Start
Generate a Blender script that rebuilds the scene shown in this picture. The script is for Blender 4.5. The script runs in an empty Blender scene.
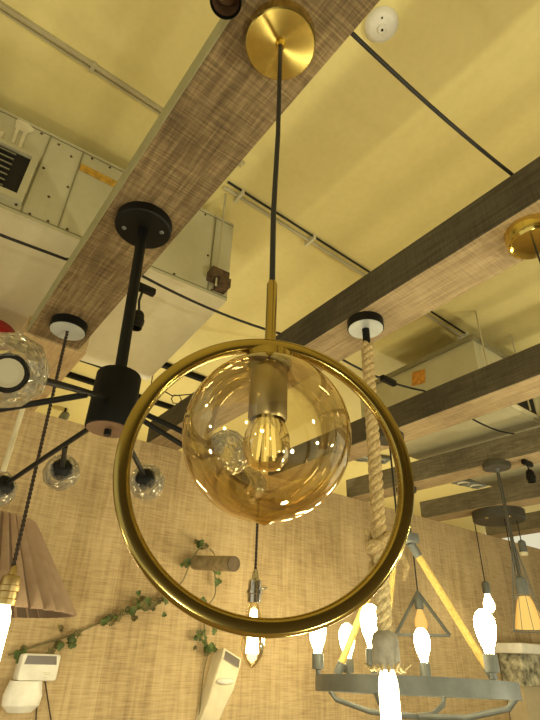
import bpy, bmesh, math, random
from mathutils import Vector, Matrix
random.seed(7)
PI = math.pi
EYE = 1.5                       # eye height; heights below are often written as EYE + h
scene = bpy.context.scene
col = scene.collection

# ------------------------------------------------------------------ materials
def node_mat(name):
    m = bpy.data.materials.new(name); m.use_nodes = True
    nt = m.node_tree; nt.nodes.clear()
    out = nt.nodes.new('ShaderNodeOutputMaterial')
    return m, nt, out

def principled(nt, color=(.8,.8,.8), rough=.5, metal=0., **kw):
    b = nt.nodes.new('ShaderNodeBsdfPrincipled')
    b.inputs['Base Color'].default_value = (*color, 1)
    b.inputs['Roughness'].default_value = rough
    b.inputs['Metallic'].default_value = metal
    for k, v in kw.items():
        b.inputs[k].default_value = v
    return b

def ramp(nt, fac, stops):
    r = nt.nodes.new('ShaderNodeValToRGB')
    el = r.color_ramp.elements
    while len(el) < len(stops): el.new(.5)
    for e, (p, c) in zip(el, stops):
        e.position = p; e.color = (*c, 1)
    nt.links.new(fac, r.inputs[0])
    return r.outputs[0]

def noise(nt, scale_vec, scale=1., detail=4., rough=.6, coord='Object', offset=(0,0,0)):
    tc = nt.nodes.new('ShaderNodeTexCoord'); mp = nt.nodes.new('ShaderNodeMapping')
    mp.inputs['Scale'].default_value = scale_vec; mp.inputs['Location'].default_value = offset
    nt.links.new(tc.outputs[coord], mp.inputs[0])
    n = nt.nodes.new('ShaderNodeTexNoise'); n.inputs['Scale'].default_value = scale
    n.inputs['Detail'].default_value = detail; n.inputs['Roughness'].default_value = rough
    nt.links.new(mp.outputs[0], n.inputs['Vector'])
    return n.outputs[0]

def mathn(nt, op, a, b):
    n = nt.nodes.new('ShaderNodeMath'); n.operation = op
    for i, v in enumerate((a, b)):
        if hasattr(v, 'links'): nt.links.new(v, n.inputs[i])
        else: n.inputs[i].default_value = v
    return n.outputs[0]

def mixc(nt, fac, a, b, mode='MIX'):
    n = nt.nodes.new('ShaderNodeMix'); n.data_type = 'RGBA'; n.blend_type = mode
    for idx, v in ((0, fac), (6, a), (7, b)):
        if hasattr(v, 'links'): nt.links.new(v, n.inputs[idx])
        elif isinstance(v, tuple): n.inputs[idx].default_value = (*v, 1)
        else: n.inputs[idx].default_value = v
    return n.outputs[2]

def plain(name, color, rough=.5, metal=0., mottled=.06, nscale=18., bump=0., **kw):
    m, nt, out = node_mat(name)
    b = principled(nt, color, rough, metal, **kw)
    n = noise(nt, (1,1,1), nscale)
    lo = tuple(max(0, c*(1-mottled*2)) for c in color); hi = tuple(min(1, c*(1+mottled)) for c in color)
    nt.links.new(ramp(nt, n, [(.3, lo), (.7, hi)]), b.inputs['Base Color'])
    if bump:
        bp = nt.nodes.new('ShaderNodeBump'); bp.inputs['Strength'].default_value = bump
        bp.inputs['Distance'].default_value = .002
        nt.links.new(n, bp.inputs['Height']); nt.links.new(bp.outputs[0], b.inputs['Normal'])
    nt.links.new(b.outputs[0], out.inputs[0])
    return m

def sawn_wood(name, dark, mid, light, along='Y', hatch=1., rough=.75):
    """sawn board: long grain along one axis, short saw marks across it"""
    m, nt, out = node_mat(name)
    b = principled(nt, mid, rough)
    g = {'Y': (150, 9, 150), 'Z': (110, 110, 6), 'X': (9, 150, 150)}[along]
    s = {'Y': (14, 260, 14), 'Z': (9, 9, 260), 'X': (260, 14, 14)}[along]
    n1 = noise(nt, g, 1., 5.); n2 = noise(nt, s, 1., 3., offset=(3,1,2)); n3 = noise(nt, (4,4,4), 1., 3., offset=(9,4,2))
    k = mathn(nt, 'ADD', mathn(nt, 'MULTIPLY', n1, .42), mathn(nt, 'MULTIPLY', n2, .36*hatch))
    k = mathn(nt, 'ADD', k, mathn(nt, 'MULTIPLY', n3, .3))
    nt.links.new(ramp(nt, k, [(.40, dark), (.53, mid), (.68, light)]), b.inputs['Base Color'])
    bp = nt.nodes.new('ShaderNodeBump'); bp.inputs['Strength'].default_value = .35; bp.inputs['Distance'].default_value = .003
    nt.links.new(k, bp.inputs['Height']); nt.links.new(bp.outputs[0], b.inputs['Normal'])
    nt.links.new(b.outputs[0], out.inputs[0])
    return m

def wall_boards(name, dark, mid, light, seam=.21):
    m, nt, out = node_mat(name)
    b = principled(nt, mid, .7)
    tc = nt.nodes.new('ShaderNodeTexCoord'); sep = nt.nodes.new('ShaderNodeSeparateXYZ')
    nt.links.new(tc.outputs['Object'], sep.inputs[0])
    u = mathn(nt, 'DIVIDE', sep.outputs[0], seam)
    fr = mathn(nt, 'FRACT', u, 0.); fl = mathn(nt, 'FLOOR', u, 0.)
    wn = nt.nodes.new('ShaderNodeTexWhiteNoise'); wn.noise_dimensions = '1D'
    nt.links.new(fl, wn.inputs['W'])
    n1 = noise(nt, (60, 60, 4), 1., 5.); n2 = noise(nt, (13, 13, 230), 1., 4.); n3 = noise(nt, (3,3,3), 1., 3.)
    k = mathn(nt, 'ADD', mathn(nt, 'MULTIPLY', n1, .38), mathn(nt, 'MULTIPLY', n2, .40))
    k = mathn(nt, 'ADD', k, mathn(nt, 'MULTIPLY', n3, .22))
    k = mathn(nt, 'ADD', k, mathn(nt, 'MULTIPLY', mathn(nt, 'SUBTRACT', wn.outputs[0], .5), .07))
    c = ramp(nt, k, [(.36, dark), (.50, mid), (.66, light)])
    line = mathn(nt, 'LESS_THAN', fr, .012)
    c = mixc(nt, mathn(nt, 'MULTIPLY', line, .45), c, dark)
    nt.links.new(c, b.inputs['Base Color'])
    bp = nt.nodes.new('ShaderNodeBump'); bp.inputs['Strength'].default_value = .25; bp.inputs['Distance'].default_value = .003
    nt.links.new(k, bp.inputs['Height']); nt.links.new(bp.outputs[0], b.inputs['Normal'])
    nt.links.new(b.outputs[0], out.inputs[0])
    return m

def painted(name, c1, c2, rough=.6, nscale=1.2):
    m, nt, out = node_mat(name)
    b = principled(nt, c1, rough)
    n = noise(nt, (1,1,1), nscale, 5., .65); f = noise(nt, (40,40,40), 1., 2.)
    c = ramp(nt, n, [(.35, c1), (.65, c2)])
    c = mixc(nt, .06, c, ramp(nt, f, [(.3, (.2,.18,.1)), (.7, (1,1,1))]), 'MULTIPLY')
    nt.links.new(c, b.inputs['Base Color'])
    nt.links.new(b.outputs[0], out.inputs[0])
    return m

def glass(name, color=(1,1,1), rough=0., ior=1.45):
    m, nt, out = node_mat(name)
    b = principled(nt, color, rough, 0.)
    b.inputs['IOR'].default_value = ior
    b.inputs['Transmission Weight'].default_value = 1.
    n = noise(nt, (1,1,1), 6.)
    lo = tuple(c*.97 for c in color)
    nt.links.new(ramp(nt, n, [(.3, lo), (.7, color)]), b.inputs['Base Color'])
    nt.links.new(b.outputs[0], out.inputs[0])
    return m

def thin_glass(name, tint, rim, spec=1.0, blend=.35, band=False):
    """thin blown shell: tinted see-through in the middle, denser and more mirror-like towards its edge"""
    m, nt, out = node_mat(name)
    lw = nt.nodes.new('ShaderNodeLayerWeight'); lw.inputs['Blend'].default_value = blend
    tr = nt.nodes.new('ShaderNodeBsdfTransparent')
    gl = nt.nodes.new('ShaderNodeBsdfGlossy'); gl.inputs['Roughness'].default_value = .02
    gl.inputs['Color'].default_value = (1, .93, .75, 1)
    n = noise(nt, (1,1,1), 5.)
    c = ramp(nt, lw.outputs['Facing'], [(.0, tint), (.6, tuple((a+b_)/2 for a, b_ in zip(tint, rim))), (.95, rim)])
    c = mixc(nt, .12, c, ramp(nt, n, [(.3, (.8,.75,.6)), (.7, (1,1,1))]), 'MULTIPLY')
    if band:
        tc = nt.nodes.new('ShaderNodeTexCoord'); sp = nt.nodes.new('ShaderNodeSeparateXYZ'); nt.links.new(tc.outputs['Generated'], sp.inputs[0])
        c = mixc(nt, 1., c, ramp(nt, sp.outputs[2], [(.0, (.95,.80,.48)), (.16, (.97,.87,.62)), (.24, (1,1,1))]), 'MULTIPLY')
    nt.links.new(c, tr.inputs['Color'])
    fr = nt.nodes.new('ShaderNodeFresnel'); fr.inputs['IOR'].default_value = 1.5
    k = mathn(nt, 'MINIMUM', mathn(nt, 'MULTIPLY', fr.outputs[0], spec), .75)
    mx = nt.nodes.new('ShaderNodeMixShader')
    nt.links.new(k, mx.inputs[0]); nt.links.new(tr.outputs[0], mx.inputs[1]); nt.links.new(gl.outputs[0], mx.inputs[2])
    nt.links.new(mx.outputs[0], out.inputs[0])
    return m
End
[EXERCISE GOAL] Copy out each line of the listing that holds "scene".

[OUTPUT OF THE EXERCISE]
Generate a Blender script that rebuilds the scene shown in this picture. The script is for Blender 4.5. The script runs in an empty Blender scene.
scene = bpy.context.scene
col = scene.collection